What you are asked to do: Reproduce the complete listing without any deviation.

Information provided:
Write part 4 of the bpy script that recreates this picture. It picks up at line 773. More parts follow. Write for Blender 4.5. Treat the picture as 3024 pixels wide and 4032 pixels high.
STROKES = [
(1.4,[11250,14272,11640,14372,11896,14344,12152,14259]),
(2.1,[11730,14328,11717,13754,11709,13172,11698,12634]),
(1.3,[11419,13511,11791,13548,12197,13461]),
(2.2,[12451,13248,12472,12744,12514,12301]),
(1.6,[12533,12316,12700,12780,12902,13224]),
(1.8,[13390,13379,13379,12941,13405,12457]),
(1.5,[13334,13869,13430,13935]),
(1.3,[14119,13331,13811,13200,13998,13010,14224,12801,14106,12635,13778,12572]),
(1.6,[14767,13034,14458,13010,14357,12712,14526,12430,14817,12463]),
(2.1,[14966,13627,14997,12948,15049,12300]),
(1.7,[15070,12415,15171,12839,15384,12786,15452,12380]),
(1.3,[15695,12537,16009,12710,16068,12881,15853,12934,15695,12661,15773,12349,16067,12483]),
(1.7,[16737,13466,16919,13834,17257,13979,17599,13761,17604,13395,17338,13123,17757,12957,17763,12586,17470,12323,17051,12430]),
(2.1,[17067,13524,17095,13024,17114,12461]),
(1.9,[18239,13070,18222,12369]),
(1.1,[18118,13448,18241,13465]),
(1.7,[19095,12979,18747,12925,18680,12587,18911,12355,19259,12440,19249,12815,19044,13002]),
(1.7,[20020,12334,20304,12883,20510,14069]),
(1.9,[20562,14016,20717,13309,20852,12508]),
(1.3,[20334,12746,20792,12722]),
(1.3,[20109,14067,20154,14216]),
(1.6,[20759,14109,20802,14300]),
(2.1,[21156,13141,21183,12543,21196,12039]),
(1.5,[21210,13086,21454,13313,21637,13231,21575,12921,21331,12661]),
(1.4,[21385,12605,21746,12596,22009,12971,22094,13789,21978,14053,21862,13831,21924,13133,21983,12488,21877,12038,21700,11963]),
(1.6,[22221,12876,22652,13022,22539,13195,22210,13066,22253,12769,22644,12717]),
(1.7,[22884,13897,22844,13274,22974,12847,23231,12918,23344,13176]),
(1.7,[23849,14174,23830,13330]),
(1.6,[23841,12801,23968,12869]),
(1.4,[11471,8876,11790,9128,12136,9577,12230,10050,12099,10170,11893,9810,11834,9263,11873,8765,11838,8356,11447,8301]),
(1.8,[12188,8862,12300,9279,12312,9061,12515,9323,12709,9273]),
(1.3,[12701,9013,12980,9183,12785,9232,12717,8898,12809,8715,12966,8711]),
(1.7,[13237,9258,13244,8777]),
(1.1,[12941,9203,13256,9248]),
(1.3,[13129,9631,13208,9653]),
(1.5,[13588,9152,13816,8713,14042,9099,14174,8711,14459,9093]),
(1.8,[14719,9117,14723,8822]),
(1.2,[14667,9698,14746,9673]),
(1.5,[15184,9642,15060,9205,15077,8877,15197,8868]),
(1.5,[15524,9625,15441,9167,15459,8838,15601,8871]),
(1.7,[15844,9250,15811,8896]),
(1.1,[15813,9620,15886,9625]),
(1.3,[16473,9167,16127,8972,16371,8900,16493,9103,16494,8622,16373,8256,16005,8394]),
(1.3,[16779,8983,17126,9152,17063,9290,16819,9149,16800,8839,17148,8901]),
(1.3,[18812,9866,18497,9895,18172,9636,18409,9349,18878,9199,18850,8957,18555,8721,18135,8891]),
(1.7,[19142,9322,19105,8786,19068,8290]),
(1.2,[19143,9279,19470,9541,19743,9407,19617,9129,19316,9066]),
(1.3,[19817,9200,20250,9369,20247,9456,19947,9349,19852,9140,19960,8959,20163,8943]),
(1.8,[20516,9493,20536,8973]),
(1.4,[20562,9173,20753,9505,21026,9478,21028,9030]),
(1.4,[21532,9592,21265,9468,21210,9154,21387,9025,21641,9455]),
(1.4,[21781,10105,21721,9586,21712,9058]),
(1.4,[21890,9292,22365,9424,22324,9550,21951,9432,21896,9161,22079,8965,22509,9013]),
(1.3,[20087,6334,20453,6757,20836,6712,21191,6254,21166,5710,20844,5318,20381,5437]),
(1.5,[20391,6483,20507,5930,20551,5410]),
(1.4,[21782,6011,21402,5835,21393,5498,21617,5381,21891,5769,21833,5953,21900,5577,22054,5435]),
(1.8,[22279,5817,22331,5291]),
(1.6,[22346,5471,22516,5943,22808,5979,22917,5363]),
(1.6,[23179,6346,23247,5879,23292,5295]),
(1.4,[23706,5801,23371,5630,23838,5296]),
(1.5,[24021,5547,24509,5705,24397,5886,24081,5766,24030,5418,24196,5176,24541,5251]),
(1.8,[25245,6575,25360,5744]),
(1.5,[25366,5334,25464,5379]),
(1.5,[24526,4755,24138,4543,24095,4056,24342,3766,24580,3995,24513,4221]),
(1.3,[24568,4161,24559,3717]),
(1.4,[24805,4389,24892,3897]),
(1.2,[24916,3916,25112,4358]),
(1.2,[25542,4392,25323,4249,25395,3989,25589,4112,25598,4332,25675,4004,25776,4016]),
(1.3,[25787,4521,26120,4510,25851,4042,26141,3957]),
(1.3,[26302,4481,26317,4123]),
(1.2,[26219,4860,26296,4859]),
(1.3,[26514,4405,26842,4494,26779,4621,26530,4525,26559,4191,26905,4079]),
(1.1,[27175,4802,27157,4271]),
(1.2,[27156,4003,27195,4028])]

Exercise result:
Write part 4 of the bpy script that recreates this picture. It picks up at line 773. More parts follow. Write for Blender 4.5. Treat the picture as 3024 pixels wide and 4032 pixels high.
STROKES = [
(1.4,[11250,14272,11640,14372,11896,14344,12152,14259]),
(2.1,[11730,14328,11717,13754,11709,13172,11698,12634]),
(1.3,[11419,13511,11791,13548,12197,13461]),
(2.2,[12451,13248,12472,12744,12514,12301]),
(1.6,[12533,12316,12700,12780,12902,13224]),
(1.8,[13390,13379,13379,12941,13405,12457]),
(1.5,[13334,13869,13430,13935]),
(1.3,[14119,13331,13811,13200,13998,13010,14224,12801,14106,12635,13778,12572]),
(1.6,[14767,13034,14458,13010,14357,12712,14526,12430,14817,12463]),
(2.1,[14966,13627,14997,12948,15049,12300]),
(1.7,[15070,12415,15171,12839,15384,12786,15452,12380]),
(1.3,[15695,12537,16009,12710,16068,12881,15853,12934,15695,12661,15773,12349,16067,12483]),
(1.7,[16737,13466,16919,13834,17257,13979,17599,13761,17604,13395,17338,13123,17757,12957,17763,12586,17470,12323,17051,12430]),
(2.1,[17067,13524,17095,13024,17114,12461]),
(1.9,[18239,13070,18222,12369]),
(1.1,[18118,13448,18241,13465]),
(1.7,[19095,12979,18747,12925,18680,12587,18911,12355,19259,12440,19249,12815,19044,13002]),
(1.7,[20020,12334,20304,12883,20510,14069]),
(1.9,[20562,14016,20717,13309,20852,12508]),
(1.3,[20334,12746,20792,12722]),
(1.3,[20109,14067,20154,14216]),
(1.6,[20759,14109,20802,14300]),
(2.1,[21156,13141,21183,12543,21196,12039]),
(1.5,[21210,13086,21454,13313,21637,13231,21575,12921,21331,12661]),
(1.4,[21385,12605,21746,12596,22009,12971,22094,13789,21978,14053,21862,13831,21924,13133,21983,12488,21877,12038,21700,11963]),
(1.6,[22221,12876,22652,13022,22539,13195,22210,13066,22253,12769,22644,12717]),
(1.7,[22884,13897,22844,13274,22974,12847,23231,12918,23344,13176]),
(1.7,[23849,14174,23830,13330]),
(1.6,[23841,12801,23968,12869]),
(1.4,[11471,8876,11790,9128,12136,9577,12230,10050,12099,10170,11893,9810,11834,9263,11873,8765,11838,8356,11447,8301]),
(1.8,[12188,8862,12300,9279,12312,9061,12515,9323,12709,9273]),
(1.3,[12701,9013,12980,9183,12785,9232,12717,8898,12809,8715,12966,8711]),
(1.7,[13237,9258,13244,8777]),
(1.1,[12941,9203,13256,9248]),
(1.3,[13129,9631,13208,9653]),
(1.5,[13588,9152,13816,8713,14042,9099,14174,8711,14459,9093]),
(1.8,[14719,9117,14723,8822]),
(1.2,[14667,9698,14746,9673]),
(1.5,[15184,9642,15060,9205,15077,8877,15197,8868]),
(1.5,[15524,9625,15441,9167,15459,8838,15601,8871]),
(1.7,[15844,9250,15811,8896]),
(1.1,[15813,9620,15886,9625]),
(1.3,[16473,9167,16127,8972,16371,8900,16493,9103,16494,8622,16373,8256,16005,8394]),
(1.3,[16779,8983,17126,9152,17063,9290,16819,9149,16800,8839,17148,8901]),
(1.3,[18812,9866,18497,9895,18172,9636,18409,9349,18878,9199,18850,8957,18555,8721,18135,8891]),
(1.7,[19142,9322,19105,8786,19068,8290]),
(1.2,[19143,9279,19470,9541,19743,9407,19617,9129,19316,9066]),
(1.3,[19817,9200,20250,9369,20247,9456,19947,9349,19852,9140,19960,8959,20163,8943]),
(1.8,[20516,9493,20536,8973]),
(1.4,[20562,9173,20753,9505,21026,9478,21028,9030]),
(1.4,[21532,9592,21265,9468,21210,9154,21387,9025,21641,9455]),
(1.4,[21781,10105,21721,9586,21712,9058]),
(1.4,[21890,9292,22365,9424,22324,9550,21951,9432,21896,9161,22079,8965,22509,9013]),
(1.3,[20087,6334,20453,6757,20836,6712,21191,6254,21166,5710,20844,5318,20381,5437]),
(1.5,[20391,6483,20507,5930,20551,5410]),
(1.4,[21782,6011,21402,5835,21393,5498,21617,5381,21891,5769,21833,5953,21900,5577,22054,5435]),
(1.8,[22279,5817,22331,5291]),
(1.6,[22346,5471,22516,5943,22808,5979,22917,5363]),
(1.6,[23179,6346,23247,5879,23292,5295]),
(1.4,[23706,5801,23371,5630,23838,5296]),
(1.5,[24021,5547,24509,5705,24397,5886,24081,5766,24030,5418,24196,5176,24541,5251]),
(1.8,[25245,6575,25360,5744]),
(1.5,[25366,5334,25464,5379]),
(1.5,[24526,4755,24138,4543,24095,4056,24342,3766,24580,3995,24513,4221]),
(1.3,[24568,4161,24559,3717]),
(1.4,[24805,4389,24892,3897]),
(1.2,[24916,3916,25112,4358]),
(1.2,[25542,4392,25323,4249,25395,3989,25589,4112,25598,4332,25675,4004,25776,4016]),
(1.3,[25787,4521,26120,4510,25851,4042,26141,3957]),
(1.3,[26302,4481,26317,4123]),
(1.2,[26219,4860,26296,4859]),
(1.3,[26514,4405,26842,4494,26779,4621,26530,4525,26559,4191,26905,4079]),
(1.1,[27175,4802,27157,4271]),
(1.2,[27156,4003,27195,4028])]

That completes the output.